EXERCISE TASK:
Without the pictures, return all of the material exactly as written.

INFORMATION PROVIDED:
· · ·

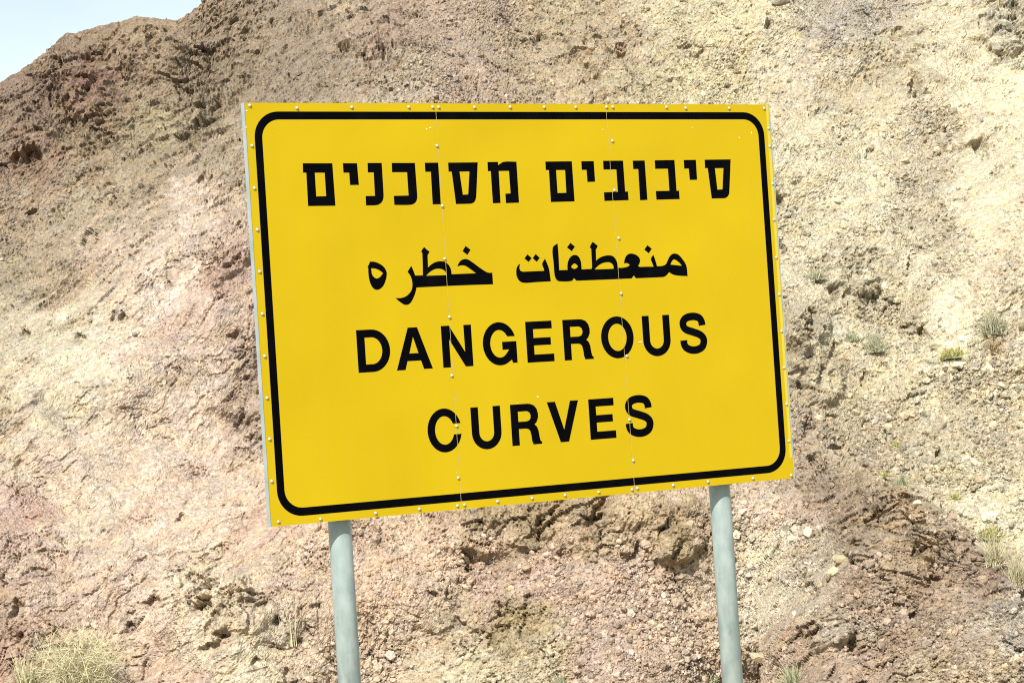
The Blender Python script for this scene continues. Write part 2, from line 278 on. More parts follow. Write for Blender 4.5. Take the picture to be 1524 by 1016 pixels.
def relief(px, py, X, B, G):
    """height along the surface normal in metres, plus tint per fragment"""
    rock, scree = G[..., 3], G[..., 4]; sA, sB, sC, sD = (G[..., 5+i] for i in range(4))
    h = .55*fbm(X*.16, B*.16, 4, 1); hbig = h.copy()
    wx = X+.35*fbm(X*.7, B*.7, 3, 3); wb = B+.35*fbm(X*.7+9, B*.7, 3, 6)
    tint = np.zeros_like(h); crack = np.ones_like(h)
    for ang, wt, sd in ((56, sA, 60), (38, sB, 70), (-42, sC, 80), (86, sD, 90)):
        a = math.radians(ang); al = wx*math.cos(a)+wb*math.sin(a); ac = -wx*math.sin(a)+wb*math.cos(a)
        wt = np.clip(wt, 0, 1)*(.35+.65*rock)*(.6 if sd == 90 else 1)
        r = ridged(al*.35, ac*1.5, 4, sd); h = h+.20*wt*r
        H, T, E = facets(al*1.1, ac*2.6, sd+1, 1.2); h = h+.17*wt*H; tint = tint+.5*wt*(T-.5)
        H, T, E = facets(al*3.2, ac*5.8, sd+2, 1.3); h = h+.055*wt*H; tint = tint+.45*wt*(T-.5)
        tint = tint+.38*wt*fbm(al*.9, ac*6.5, 4, sd+5)+.34*wt*fbm(al*.22, ac*2.1, 3, sd+7)
        h = h+(.30 if sd < 75 else .2)*wt*ridged(al*.11, ac*.42, 3, sd+9)
    cl = sstep(-.25, .45, fbm(X*.55, B*.55, 4, 21))             # patches where the rock is broken, smoother dust between
    H, T, E = facets(wx*1.15, wb*1.25, 11, 1.3); h = h+.20*np.clip(rock-.30, 0, 1)*H; tint = tint+.25*(T-.5)
    H, T, E = facets(wx*3.1, wb*3.4, 12, 1.4); h = h+.11*rock*(.25+.9*cl)*H; tint = tint+.3*(T-.5)*rock
    ck1 = sstep(.35, .9, cl+.35*rock-.15*scree); h = h-.13*(1-sstep(.02, .12, E))*ck1*sstep(-.1, .35, fbm(X*1.3, B*1.3, 2, 24))
    H, T, E = facets(X*8.0, B*8.6, 13, 1.4); h = h+.066*(.16+.7*rock*cl+.35*scree)*H; tint = tint+.45*(T-.5)*(.3+.7*cl)
    H, T, E = facets(X*17., B*18., 14, 1.4); h = h+.032*(.25+.5*rock*cl+.5*scree)*H; tint = tint+.45*(T-.5)
    h = h+.016*fbm(X*11, B*11, 3, 30)
    # boulders of scree half sunk in the dust
    m = sstep(.05, .5, fbm(X*.8, B*.8, 3, 33)+scree-.6)
    for s, amp, sd in ((5.2, .055, 15), (9.5, .045, 16)):
        H, T, E = facets(X*s, B*s*1.2, sd, .9)
        on = (T > .45)*sstep(.05, .26, E)*m
        h = h+amp*on*(.6+.8*H); tint = tint+on*(T-.6)*.5
    h = hbig+(h-hbig)*(.50+.50*sstep(.28, .75, rock+.45*scree)+.40*sstep(.72, .95, rock))     # dust-smoothed faces keep only faint relief
    jx = px+7*fbm(X*1.7, B*1.7, 3, 50); jy = py+7*fbm(X*1.7, B*1.7, 3, 55)
    for x, y, a, b, an, hh, st in BOSSES:
        sel = (np.abs(px-x) < (a+b)*1.7+20) & (np.abs(py-y) < (a+b)*1.7+20)
        if not sel.any(): continue
        c, s = math.cos(math.radians(an)), math.sin(math.radians(an)); dx = jx[sel]-x; dy = -(jy[sel]-y)
        q = np.sqrt(((dx*c+dy*s)/a)**2+((-dx*s+dy*c)/b)**2)
        h[sel] += hh*.6*(1-sstep(1-st, 1+st*.4, q))
    jn = fbm(X*2.6, B*2.6, 4, 58, .6)
    for x, y, a, b, an, dp in CLEFTS:                            # overhanging lips: sharp above, easing out below
        sel = (np.abs(px-x) < a+5*b+14) & (np.abs(py-y) < a+5*b+14)
        if dp <= 0 or not sel.any(): continue
        if b > a: a, b, an = b, a, an+90
        if an > 135: an -= 180
        if an < -45: an += 180
        b = b*.78
        c, s = math.cos(math.radians(an)), math.sin(math.radians(an)); dx = px[sel]-x; dy = -(py[sel]-y); J = jn[sel]
        uu = np.abs(dx*c+dy*s)/a+.35*J; vv = (-dx*s+dy*c)/b+(.9+a/(b*9))*J
        f = (1-sstep(.75, 1.15, vv))*sstep(-4.5, -.6, vv)*(1-sstep(.55, 1.25, uu))
        h[sel] -= min(dp, b*.075)*f
    return h, tint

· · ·

THE COMPLETED TASK:
The Blender Python script for this scene continues. Write part 2, from line 278 on. More parts follow. Write for Blender 4.5. Take the picture to be 1524 by 1016 pixels.
def relief(px, py, X, B, G):
    """height along the surface normal in metres, plus tint per fragment"""
    rock, scree = G[..., 3], G[..., 4]; sA, sB, sC, sD = (G[..., 5+i] for i in range(4))
    h = .55*fbm(X*.16, B*.16, 4, 1); hbig = h.copy()
    wx = X+.35*fbm(X*.7, B*.7, 3, 3); wb = B+.35*fbm(X*.7+9, B*.7, 3, 6)
    tint = np.zeros_like(h); crack = np.ones_like(h)
    for ang, wt, sd in ((56, sA, 60), (38, sB, 70), (-42, sC, 80), (86, sD, 90)):
        a = math.radians(ang); al = wx*math.cos(a)+wb*math.sin(a); ac = -wx*math.sin(a)+wb*math.cos(a)
        wt = np.clip(wt, 0, 1)*(.35+.65*rock)*(.6 if sd == 90 else 1)
        r = ridged(al*.35, ac*1.5, 4, sd); h = h+.20*wt*r
        H, T, E = facets(al*1.1, ac*2.6, sd+1, 1.2); h = h+.17*wt*H; tint = tint+.5*wt*(T-.5)
        H, T, E = facets(al*3.2, ac*5.8, sd+2, 1.3); h = h+.055*wt*H; tint = tint+.45*wt*(T-.5)
        tint = tint+.38*wt*fbm(al*.9, ac*6.5, 4, sd+5)+.34*wt*fbm(al*.22, ac*2.1, 3, sd+7)
        h = h+(.30 if sd < 75 else .2)*wt*ridged(al*.11, ac*.42, 3, sd+9)
    cl = sstep(-.25, .45, fbm(X*.55, B*.55, 4, 21))             # patches where the rock is broken, smoother dust between
    H, T, E = facets(wx*1.15, wb*1.25, 11, 1.3); h = h+.20*np.clip(rock-.30, 0, 1)*H; tint = tint+.25*(T-.5)
    H, T, E = facets(wx*3.1, wb*3.4, 12, 1.4); h = h+.11*rock*(.25+.9*cl)*H; tint = tint+.3*(T-.5)*rock
    ck1 = sstep(.35, .9, cl+.35*rock-.15*scree); h = h-.13*(1-sstep(.02, .12, E))*ck1*sstep(-.1, .35, fbm(X*1.3, B*1.3, 2, 24))
    H, T, E = facets(X*8.0, B*8.6, 13, 1.4); h = h+.066*(.16+.7*rock*cl+.35*scree)*H; tint = tint+.45*(T-.5)*(.3+.7*cl)
    H, T, E = facets(X*17., B*18., 14, 1.4); h = h+.032*(.25+.5*rock*cl+.5*scree)*H; tint = tint+.45*(T-.5)
    h = h+.016*fbm(X*11, B*11, 3, 30)
    # boulders of scree half sunk in the dust
    m = sstep(.05, .5, fbm(X*.8, B*.8, 3, 33)+scree-.6)
    for s, amp, sd in ((5.2, .055, 15), (9.5, .045, 16)):
        H, T, E = facets(X*s, B*s*1.2, sd, .9)
        on = (T > .45)*sstep(.05, .26, E)*m
        h = h+amp*on*(.6+.8*H); tint = tint+on*(T-.6)*.5
    h = hbig+(h-hbig)*(.50+.50*sstep(.28, .75, rock+.45*scree)+.40*sstep(.72, .95, rock))     # dust-smoothed faces keep only faint relief
    jx = px+7*fbm(X*1.7, B*1.7, 3, 50); jy = py+7*fbm(X*1.7, B*1.7, 3, 55)
    for x, y, a, b, an, hh, st in BOSSES:
        sel = (np.abs(px-x) < (a+b)*1.7+20) & (np.abs(py-y) < (a+b)*1.7+20)
        if not sel.any(): continue
        c, s = math.cos(math.radians(an)), math.sin(math.radians(an)); dx = jx[sel]-x; dy = -(jy[sel]-y)
        q = np.sqrt(((dx*c+dy*s)/a)**2+((-dx*s+dy*c)/b)**2)
        h[sel] += hh*.6*(1-sstep(1-st, 1+st*.4, q))
    jn = fbm(X*2.6, B*2.6, 4, 58, .6)
    for x, y, a, b, an, dp in CLEFTS:                            # overhanging lips: sharp above, easing out below
        sel = (np.abs(px-x) < a+5*b+14) & (np.abs(py-y) < a+5*b+14)
        if dp <= 0 or not sel.any(): continue
        if b > a: a, b, an = b, a, an+90
        if an > 135: an -= 180
        if an < -45: an += 180
        b = b*.78
        c, s = math.cos(math.radians(an)), math.sin(math.radians(an)); dx = px[sel]-x; dy = -(py[sel]-y); J = jn[sel]
        uu = np.abs(dx*c+dy*s)/a+.35*J; vv = (-dx*s+dy*c)/b+(.9+a/(b*9))*J
        f = (1-sstep(.75, 1.15, vv))*sstep(-4.5, -.6, vv)*(1-sstep(.55, 1.25, uu))
        h[sel] -= min(dp, b*.075)*f
    return h, tint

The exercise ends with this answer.